The back of the bodice

I referred to Zip Zips tutorial in using the Sense and Sensibility regency pattern for making a bodiced petticoat with a few modifications along the way. I also referred to Your Wardrobe Unlockd's article on Regency petticoats. I had a lot of fitting to do to make it truly fit but now I should have a good base bodice pattern for all my future regency projects.

I also realised I can fasten it at the front and then swivel it around to the back and then put my arms through the straps and wriggle it up with a few adjustments so I can even dress myself to levels of decency before having to ask for help which is good.
I also included a few good sized tucks at the hem to help it hold it's shape and because I like the look of them :)

The Challenge: Foundations

Fabric: Cotton sheeting, coutil from the stash

Pattern: Based on the S&S regency dress bodice pattern and Zip Zips bodiced petticoat tutorial, with modifications

Year: The shaping is 1810-ish but could be used for earlier or later

Notions: Four buttons

How historically accurate is it?
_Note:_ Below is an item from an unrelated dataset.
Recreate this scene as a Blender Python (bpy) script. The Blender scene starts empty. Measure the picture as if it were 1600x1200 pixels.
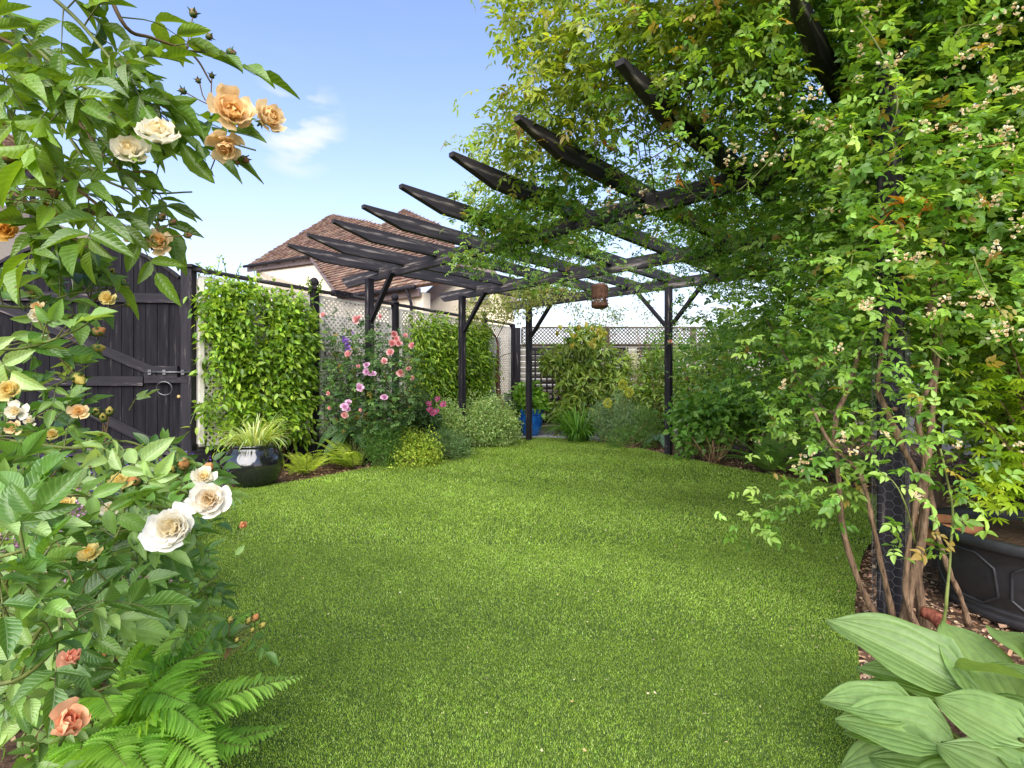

It's machine sewn and I'm not too sure if a bodiced petticoat was often used in place of stays but the general shape is pretty authentic I guess. Done as a quick job with a few time saving short cuts so not quite the neatest petticoat ever.

Hours to complete: This was something I picked up and put down many times and just worked on gradually but including fiddling around to fit the bodice and a few mock ups would probably take 6 or 7 hrs or so.

First worn: Other than dancing around my bedroom it has yet to be worn!